Compact NIZKs from Standard Assumptions on Bilinear Maps

Source: Journal of Cryptology
Authors: Shuichi Katsumata, PQShield, Ryo Nishimaki, Shota Yamada, Takashi Yamakawa

Abstract

A non-interactive zero-knowledge (NIZK) protocol enables a prover to convince a verifier of the truth of a statement without leaking any other information by sending a single message. The main focus of this work is on exploring short pairing-based NIZKs for all NP languages based on standard assumptions. In this regime, the seminal work of Groth, Ostrovsky, and Sahai (J.ACM’12) (GOS-NIZK) is still considered to be the state-of-the-art. Although fairly efficient, one drawback of GOS-NIZK is that the proof size is multiplicative in the circuit size computing the NP relation. That is, the proof size grows by O(|C|λ), where C is the circuit for the NP relation and λ is the security parameter. By now, there have been numerous follow-up works focusing on shortening the proof size of pairing-based NIZKs, however, thus far, all works come at the cost of relying either on a non-standard knowledge-type assumption or a non-static q-type assumption.
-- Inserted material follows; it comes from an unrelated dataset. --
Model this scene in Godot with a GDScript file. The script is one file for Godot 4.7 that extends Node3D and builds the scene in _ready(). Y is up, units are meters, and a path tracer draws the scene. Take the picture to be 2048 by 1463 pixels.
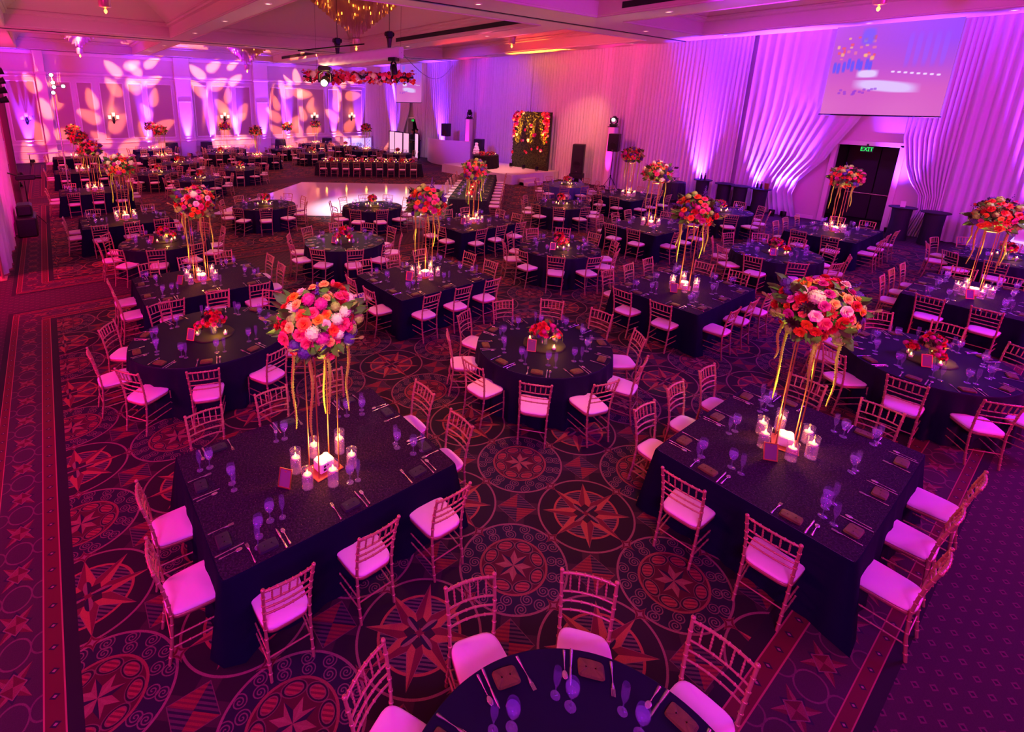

Specifically, improving the proof size of the original GOS-NIZK under the same standard assumption has remained as an open problem. Our main result is a construction of a pairing-based NIZK for all of NP whose proof size is additive in |C|, that is, the proof size only grows by |C|+\poly(λ), based on the decisional linear (DLIN) assumption. Since the DLIN assumption is the same assumption underlying GOS-NIZK, our NIZK is a strict improvement on their proof size. As by-products of our main result, we also obtain the following two results: (1) We construct a perfectly zero-knowledge NIZK (NIPZK) for NP relations computable in NC1 with proof size |w|⋅\poly(λ) where |w| is the witness length based on the DLIN assumption. This is the first pairing-based NIPZK for a non-trivial class of NP languages whose proof size is independent of |C| based on a standard assumption. (2)~We construct a universally composable (UC) NIZK for NP relations computable in NC1 in the erasure-free adaptive setting whose proof size is |w|⋅\poly(λ) from the DLIN assumption. This is an improvement over the recent result of Katsumata, Nishimaki, Yamada, and Yamakawa (CRYPTO’19), which gave a similar result based on a non-static q-type assumption. The main building block for all of our NIZKs is a constrained signature scheme with decomposable online-offline efficiency. This is a property which we newly introduce in this paper and construct from the DLIN assumption. We believe this construction is of an independent interest.